_DATA EXTRACT_
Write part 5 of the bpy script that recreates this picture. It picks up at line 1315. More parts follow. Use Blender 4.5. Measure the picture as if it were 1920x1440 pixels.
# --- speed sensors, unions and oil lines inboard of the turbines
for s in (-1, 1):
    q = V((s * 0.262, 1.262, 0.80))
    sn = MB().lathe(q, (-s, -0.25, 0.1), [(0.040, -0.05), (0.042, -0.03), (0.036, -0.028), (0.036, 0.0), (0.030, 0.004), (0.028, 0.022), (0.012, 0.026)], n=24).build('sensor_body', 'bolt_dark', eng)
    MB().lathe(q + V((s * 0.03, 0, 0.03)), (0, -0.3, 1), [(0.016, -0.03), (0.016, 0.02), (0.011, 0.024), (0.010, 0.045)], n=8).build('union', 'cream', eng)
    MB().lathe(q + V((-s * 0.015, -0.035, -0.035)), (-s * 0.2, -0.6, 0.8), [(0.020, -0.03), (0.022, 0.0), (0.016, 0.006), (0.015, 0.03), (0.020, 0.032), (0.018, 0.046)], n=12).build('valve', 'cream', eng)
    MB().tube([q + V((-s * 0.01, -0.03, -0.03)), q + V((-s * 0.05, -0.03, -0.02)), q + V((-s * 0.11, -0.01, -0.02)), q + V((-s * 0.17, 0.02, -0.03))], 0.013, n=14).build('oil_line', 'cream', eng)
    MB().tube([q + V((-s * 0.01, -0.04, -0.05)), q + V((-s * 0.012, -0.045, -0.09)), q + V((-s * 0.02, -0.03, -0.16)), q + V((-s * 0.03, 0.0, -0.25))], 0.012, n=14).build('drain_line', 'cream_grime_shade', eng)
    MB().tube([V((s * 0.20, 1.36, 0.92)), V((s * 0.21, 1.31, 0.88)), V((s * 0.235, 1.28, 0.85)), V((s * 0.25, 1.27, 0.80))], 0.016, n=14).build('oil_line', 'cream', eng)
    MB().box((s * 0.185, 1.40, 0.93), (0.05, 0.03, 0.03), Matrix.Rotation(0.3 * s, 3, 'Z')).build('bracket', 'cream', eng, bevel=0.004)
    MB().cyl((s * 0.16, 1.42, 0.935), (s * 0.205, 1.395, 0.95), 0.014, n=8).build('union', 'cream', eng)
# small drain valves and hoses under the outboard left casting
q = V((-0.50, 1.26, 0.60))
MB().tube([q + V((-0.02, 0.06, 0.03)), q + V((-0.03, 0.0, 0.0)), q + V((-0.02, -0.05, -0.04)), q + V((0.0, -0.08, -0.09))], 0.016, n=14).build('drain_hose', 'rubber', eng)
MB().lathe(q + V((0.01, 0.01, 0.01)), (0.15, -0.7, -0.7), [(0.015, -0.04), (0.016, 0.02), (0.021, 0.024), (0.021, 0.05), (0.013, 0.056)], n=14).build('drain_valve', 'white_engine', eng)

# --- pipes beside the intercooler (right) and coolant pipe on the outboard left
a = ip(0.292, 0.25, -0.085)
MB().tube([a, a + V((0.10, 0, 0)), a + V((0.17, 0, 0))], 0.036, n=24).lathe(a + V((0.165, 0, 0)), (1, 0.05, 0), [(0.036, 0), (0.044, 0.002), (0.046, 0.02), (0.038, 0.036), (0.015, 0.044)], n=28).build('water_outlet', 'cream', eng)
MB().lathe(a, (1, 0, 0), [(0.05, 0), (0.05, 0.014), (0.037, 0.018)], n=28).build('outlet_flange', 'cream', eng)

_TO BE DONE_
Copy all of the material word for word.

_ANSWER BELOW_
Write part 5 of the bpy script that recreates this picture. It picks up at line 1315. More parts follow. Use Blender 4.5. Measure the picture as if it were 1920x1440 pixels.
# --- speed sensors, unions and oil lines inboard of the turbines
for s in (-1, 1):
    q = V((s * 0.262, 1.262, 0.80))
    sn = MB().lathe(q, (-s, -0.25, 0.1), [(0.040, -0.05), (0.042, -0.03), (0.036, -0.028), (0.036, 0.0), (0.030, 0.004), (0.028, 0.022), (0.012, 0.026)], n=24).build('sensor_body', 'bolt_dark', eng)
    MB().lathe(q + V((s * 0.03, 0, 0.03)), (0, -0.3, 1), [(0.016, -0.03), (0.016, 0.02), (0.011, 0.024), (0.010, 0.045)], n=8).build('union', 'cream', eng)
    MB().lathe(q + V((-s * 0.015, -0.035, -0.035)), (-s * 0.2, -0.6, 0.8), [(0.020, -0.03), (0.022, 0.0), (0.016, 0.006), (0.015, 0.03), (0.020, 0.032), (0.018, 0.046)], n=12).build('valve', 'cream', eng)
    MB().tube([q + V((-s * 0.01, -0.03, -0.03)), q + V((-s * 0.05, -0.03, -0.02)), q + V((-s * 0.11, -0.01, -0.02)), q + V((-s * 0.17, 0.02, -0.03))], 0.013, n=14).build('oil_line', 'cream', eng)
    MB().tube([q + V((-s * 0.01, -0.04, -0.05)), q + V((-s * 0.012, -0.045, -0.09)), q + V((-s * 0.02, -0.03, -0.16)), q + V((-s * 0.03, 0.0, -0.25))], 0.012, n=14).build('drain_line', 'cream_grime_shade', eng)
    MB().tube([V((s * 0.20, 1.36, 0.92)), V((s * 0.21, 1.31, 0.88)), V((s * 0.235, 1.28, 0.85)), V((s * 0.25, 1.27, 0.80))], 0.016, n=14).build('oil_line', 'cream', eng)
    MB().box((s * 0.185, 1.40, 0.93), (0.05, 0.03, 0.03), Matrix.Rotation(0.3 * s, 3, 'Z')).build('bracket', 'cream', eng, bevel=0.004)
    MB().cyl((s * 0.16, 1.42, 0.935), (s * 0.205, 1.395, 0.95), 0.014, n=8).build('union', 'cream', eng)
# small drain valves and hoses under the outboard left casting
q = V((-0.50, 1.26, 0.60))
MB().tube([q + V((-0.02, 0.06, 0.03)), q + V((-0.03, 0.0, 0.0)), q + V((-0.02, -0.05, -0.04)), q + V((0.0, -0.08, -0.09))], 0.016, n=14).build('drain_hose', 'rubber', eng)
MB().lathe(q + V((0.01, 0.01, 0.01)), (0.15, -0.7, -0.7), [(0.015, -0.04), (0.016, 0.02), (0.021, 0.024), (0.021, 0.05), (0.013, 0.056)], n=14).build('drain_valve', 'white_engine', eng)

# --- pipes beside the intercooler (right) and coolant pipe on the outboard left
a = ip(0.292, 0.25, -0.085)
MB().tube([a, a + V((0.10, 0, 0)), a + V((0.17, 0, 0))], 0.036, n=24).lathe(a + V((0.165, 0, 0)), (1, 0.05, 0), [(0.036, 0), (0.044, 0.002), (0.046, 0.02), (0.038, 0.036), (0.015, 0.044)], n=28).build('water_outlet', 'cream', eng)
MB().lathe(a, (1, 0, 0), [(0.05, 0), (0.05, 0.014), (0.037, 0.018)], n=28).build('outlet_flange', 'cream', eng)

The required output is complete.